#### Available records
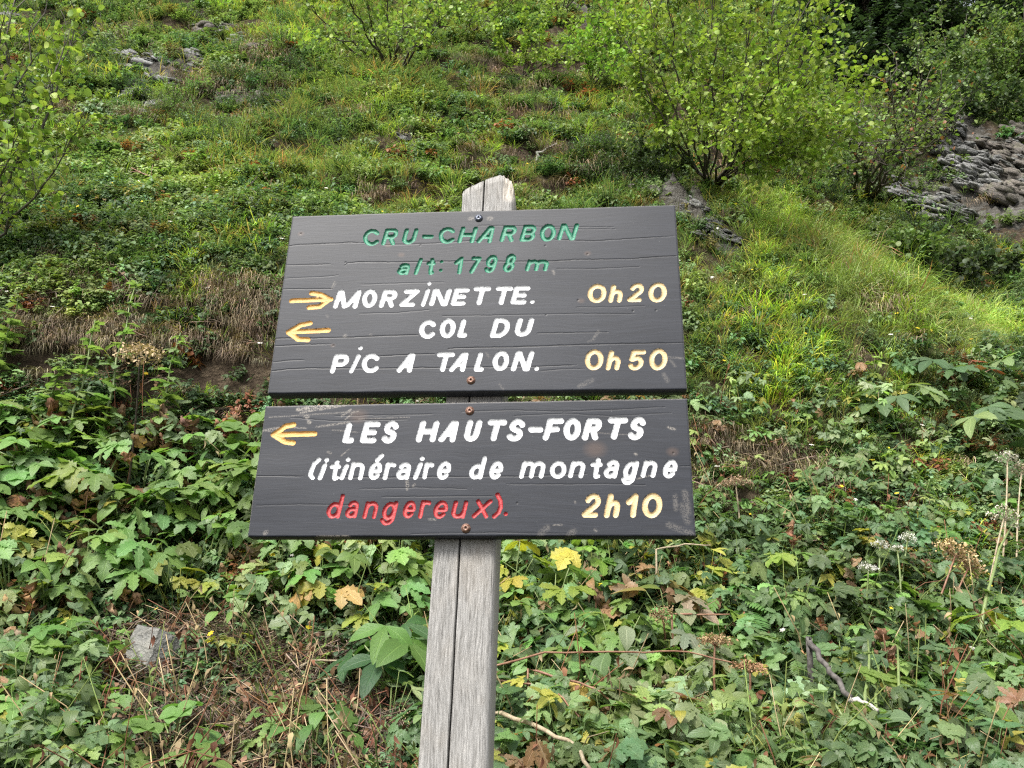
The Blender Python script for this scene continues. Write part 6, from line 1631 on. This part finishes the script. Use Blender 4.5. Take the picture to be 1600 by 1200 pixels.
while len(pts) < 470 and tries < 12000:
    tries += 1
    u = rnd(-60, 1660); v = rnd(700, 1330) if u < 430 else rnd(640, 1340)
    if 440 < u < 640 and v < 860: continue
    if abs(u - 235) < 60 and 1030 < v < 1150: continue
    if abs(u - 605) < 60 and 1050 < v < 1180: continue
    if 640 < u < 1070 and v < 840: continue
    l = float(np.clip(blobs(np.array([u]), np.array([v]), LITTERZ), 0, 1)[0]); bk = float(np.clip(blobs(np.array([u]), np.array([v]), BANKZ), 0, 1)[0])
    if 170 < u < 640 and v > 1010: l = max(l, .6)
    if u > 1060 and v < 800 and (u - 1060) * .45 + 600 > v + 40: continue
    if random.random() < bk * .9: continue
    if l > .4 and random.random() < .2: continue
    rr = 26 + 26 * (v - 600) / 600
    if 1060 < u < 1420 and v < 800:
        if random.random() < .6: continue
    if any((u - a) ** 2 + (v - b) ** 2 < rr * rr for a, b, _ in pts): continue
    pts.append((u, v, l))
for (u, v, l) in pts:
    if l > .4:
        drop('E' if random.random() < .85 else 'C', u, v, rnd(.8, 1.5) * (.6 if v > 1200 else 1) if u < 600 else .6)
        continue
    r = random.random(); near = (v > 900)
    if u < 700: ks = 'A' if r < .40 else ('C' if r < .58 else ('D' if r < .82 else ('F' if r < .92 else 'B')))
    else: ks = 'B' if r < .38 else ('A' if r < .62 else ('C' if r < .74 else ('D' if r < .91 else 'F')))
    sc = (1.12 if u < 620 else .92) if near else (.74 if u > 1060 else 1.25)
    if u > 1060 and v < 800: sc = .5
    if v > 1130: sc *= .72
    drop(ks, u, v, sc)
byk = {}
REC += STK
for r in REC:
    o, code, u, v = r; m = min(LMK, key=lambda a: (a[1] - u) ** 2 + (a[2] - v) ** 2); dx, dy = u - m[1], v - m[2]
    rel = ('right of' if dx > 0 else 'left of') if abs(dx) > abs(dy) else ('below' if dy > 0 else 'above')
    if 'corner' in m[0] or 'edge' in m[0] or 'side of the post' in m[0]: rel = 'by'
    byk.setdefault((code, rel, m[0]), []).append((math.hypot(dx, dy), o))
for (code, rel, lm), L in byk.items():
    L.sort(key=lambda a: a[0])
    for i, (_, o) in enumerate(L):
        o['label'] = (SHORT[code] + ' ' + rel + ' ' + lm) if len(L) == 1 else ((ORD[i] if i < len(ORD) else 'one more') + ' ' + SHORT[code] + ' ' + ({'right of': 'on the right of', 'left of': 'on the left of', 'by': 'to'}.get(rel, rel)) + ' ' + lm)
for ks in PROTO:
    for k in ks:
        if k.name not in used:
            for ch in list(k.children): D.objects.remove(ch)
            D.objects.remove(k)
########
#### Available records
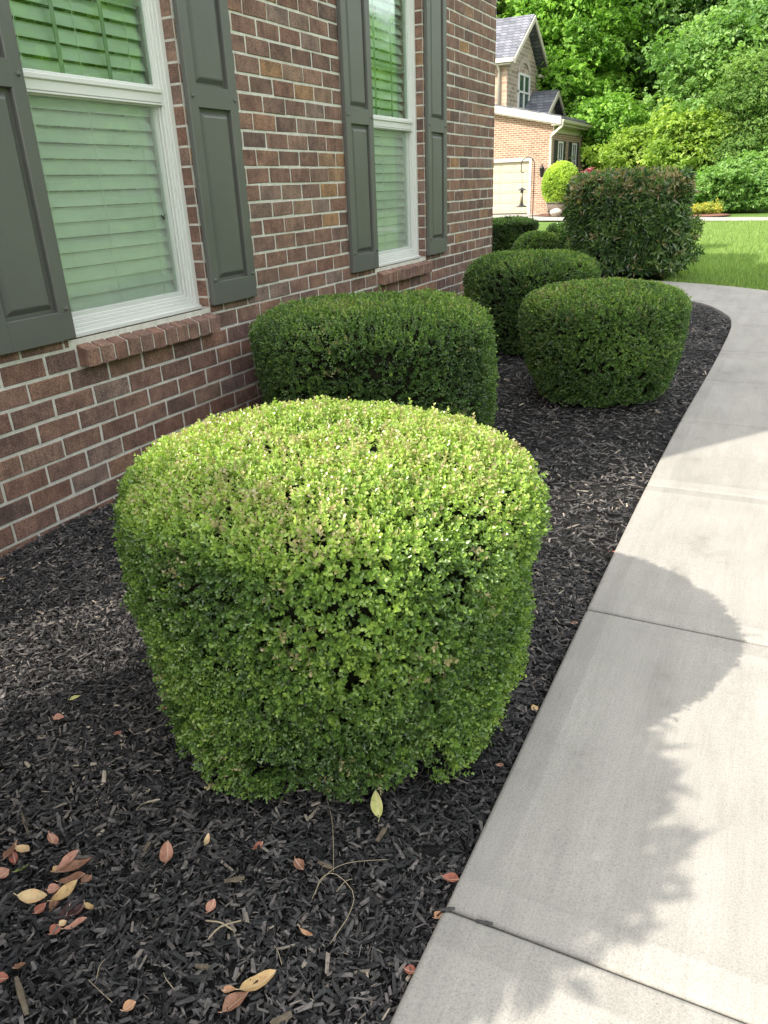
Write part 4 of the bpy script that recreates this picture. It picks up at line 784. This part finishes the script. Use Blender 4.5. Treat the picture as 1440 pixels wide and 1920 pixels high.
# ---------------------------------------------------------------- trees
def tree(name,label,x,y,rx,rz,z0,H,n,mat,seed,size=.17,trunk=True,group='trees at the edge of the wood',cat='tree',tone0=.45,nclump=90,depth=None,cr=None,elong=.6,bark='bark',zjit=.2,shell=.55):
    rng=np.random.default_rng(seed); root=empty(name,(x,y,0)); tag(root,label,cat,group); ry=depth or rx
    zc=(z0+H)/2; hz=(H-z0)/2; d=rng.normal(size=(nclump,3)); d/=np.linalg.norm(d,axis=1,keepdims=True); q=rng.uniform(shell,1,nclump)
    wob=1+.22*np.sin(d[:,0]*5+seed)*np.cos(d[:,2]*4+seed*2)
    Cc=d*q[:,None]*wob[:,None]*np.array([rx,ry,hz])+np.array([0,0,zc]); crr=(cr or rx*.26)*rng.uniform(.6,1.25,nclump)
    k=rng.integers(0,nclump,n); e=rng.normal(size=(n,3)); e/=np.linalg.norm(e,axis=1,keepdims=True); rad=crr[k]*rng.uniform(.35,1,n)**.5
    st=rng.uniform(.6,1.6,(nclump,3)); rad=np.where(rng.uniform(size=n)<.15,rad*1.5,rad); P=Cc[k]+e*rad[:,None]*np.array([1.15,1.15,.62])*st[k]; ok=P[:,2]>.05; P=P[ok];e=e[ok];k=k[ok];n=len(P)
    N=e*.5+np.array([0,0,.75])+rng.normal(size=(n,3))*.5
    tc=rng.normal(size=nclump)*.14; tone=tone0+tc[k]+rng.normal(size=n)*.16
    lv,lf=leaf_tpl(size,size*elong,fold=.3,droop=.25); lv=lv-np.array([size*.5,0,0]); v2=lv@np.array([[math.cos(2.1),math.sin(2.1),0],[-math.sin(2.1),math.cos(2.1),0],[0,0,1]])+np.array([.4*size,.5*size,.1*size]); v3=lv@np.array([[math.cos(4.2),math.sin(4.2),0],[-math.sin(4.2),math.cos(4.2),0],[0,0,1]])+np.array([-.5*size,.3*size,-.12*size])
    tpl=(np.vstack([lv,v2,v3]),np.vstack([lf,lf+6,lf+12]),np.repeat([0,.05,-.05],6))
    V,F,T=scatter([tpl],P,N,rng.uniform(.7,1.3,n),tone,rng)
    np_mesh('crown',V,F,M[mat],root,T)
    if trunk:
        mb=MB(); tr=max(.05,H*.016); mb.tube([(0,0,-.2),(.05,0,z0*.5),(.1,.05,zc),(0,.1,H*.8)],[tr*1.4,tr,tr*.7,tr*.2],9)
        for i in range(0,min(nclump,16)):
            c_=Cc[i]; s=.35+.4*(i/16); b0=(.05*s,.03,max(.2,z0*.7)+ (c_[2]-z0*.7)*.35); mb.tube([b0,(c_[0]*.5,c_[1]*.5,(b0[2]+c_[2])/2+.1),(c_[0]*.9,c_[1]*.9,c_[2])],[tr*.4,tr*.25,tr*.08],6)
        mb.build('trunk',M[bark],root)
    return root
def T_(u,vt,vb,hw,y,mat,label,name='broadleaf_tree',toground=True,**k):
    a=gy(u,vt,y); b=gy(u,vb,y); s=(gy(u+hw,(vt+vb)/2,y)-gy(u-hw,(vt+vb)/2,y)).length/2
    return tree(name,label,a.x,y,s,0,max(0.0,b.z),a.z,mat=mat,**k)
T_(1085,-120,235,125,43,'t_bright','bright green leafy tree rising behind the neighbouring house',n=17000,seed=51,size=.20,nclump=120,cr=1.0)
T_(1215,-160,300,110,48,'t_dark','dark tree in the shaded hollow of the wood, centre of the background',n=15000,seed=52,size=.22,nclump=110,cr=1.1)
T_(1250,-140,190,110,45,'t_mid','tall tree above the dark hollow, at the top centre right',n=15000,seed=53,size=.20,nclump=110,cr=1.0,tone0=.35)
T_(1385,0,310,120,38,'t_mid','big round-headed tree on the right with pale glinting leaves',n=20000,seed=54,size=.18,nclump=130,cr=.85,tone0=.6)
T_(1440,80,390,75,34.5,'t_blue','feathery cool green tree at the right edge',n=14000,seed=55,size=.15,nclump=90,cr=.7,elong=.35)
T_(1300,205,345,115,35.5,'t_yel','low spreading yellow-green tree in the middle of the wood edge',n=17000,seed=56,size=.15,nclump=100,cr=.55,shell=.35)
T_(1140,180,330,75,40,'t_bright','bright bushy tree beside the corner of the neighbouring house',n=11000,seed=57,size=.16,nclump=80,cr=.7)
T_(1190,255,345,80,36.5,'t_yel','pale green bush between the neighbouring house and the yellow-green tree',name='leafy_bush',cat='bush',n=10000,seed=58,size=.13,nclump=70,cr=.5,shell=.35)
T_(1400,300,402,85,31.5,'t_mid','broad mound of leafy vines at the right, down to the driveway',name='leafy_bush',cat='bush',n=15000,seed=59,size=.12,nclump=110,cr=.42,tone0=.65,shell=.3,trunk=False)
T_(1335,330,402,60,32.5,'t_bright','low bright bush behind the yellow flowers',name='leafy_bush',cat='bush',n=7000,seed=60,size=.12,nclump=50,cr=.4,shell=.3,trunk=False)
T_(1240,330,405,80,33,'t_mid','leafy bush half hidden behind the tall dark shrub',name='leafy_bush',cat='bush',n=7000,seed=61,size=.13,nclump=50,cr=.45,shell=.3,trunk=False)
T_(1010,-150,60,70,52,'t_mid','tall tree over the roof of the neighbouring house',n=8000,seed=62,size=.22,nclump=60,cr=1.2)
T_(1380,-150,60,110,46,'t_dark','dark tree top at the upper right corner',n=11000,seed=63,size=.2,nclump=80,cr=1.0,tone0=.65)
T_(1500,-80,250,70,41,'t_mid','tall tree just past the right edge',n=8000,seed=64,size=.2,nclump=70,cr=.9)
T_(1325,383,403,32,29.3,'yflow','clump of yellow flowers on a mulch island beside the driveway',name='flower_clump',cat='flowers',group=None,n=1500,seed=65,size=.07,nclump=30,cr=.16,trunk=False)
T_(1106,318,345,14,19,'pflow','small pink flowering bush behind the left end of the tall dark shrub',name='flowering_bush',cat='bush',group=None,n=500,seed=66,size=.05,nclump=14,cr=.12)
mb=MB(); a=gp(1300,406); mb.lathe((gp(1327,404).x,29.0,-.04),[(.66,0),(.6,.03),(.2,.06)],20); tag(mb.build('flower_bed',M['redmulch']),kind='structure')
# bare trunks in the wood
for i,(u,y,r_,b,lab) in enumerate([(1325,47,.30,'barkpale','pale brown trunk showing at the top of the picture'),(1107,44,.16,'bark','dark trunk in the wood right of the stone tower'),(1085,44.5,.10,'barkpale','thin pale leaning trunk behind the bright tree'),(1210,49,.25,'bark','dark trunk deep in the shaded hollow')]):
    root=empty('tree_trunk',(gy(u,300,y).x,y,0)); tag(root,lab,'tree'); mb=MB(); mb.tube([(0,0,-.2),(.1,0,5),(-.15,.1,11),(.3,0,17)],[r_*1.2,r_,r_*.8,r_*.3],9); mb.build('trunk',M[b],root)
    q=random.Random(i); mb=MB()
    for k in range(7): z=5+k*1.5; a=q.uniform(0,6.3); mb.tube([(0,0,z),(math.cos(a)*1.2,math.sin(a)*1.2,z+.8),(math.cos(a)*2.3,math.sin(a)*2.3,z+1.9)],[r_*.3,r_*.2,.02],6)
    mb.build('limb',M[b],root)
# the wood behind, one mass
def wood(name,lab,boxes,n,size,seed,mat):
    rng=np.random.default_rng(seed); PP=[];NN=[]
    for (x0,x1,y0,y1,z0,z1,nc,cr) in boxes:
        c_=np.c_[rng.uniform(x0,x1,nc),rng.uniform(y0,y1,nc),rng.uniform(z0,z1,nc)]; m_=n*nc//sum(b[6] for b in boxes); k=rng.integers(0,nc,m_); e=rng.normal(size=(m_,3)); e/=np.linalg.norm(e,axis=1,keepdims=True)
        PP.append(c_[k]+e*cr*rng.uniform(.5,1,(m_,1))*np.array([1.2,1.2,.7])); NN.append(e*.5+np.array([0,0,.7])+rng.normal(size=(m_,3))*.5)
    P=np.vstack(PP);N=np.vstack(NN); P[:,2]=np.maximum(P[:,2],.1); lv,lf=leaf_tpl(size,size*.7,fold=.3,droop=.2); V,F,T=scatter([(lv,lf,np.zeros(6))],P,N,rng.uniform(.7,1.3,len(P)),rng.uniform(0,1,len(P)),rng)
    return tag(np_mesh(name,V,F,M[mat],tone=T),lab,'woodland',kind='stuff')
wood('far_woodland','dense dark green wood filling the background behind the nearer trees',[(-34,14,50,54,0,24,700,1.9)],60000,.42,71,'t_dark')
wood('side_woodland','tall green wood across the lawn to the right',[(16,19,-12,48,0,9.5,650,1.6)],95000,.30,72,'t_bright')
########
#### Available records
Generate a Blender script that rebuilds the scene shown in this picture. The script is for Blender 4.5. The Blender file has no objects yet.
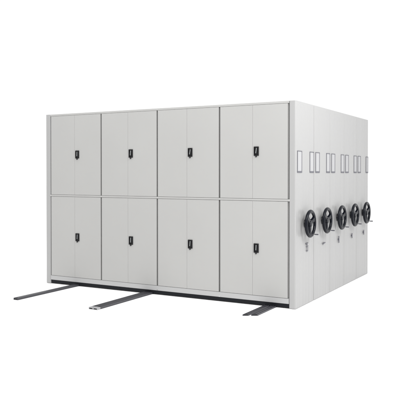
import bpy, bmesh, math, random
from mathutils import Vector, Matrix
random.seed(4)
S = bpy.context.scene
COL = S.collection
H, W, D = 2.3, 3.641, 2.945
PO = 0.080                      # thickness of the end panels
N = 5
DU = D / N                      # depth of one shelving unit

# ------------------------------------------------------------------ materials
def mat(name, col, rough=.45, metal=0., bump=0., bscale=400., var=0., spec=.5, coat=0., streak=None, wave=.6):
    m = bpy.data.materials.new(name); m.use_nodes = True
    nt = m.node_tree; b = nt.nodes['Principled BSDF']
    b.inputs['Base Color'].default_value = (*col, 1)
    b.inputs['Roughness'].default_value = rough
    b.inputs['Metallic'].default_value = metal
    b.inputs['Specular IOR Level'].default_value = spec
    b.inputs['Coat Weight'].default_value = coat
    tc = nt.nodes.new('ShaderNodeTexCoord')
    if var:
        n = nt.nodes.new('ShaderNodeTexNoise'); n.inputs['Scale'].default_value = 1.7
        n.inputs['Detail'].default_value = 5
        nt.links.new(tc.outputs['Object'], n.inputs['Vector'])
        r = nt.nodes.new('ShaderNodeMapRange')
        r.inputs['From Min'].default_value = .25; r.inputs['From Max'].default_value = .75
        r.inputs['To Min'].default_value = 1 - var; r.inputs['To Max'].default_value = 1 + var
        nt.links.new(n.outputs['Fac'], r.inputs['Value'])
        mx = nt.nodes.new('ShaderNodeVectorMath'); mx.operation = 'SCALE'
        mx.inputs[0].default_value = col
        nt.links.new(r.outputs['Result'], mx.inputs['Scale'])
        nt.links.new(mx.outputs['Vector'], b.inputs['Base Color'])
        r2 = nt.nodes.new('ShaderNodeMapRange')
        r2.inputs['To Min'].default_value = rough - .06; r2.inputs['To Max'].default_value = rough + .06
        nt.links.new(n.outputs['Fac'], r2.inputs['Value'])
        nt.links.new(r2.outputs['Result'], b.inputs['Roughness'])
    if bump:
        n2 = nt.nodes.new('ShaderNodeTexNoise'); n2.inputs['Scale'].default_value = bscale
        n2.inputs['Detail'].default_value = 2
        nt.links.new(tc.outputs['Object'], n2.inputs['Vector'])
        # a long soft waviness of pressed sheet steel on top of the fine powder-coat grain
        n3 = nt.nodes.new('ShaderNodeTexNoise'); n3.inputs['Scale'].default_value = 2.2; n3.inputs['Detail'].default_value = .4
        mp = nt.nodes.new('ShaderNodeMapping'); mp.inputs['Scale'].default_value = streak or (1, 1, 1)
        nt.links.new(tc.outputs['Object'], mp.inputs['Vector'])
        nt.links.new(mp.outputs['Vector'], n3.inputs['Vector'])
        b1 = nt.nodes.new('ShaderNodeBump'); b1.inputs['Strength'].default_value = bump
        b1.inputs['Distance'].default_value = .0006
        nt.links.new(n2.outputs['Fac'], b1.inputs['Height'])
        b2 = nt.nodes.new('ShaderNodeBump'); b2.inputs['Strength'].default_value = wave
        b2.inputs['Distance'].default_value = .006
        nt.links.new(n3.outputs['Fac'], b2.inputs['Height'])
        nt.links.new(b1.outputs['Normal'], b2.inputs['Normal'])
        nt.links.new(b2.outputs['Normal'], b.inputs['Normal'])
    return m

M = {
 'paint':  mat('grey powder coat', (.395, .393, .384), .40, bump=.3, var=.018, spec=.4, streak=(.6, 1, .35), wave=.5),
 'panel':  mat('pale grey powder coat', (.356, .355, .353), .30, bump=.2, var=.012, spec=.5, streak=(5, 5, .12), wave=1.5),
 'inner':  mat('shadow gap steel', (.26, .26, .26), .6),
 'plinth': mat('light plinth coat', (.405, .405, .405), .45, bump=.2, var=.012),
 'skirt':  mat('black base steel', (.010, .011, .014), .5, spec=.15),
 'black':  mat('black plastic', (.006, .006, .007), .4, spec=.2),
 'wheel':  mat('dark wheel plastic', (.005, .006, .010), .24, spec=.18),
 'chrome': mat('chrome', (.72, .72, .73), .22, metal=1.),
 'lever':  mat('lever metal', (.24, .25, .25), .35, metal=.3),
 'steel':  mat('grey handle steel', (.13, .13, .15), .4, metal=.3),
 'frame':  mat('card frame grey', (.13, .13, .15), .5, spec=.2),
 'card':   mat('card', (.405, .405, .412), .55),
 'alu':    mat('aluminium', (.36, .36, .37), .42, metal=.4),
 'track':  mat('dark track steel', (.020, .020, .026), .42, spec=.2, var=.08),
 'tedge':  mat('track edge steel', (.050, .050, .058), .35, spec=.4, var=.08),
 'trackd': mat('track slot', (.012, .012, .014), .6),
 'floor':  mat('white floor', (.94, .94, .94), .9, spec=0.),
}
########
**Goal of the exercise:**
Copy down every line of the entries containing the word "that".

**Expected answer:**
Write part 4 of the bpy script that recreates this picture. It picks up at line 784. This part finishes the script. Use Blender 4.5. Treat the picture as 1440 pixels wide and 1920 pixels high.
Generate a Blender script that rebuilds the scene shown in this picture. The script is for Blender 4.5. The Blender file has no objects yet.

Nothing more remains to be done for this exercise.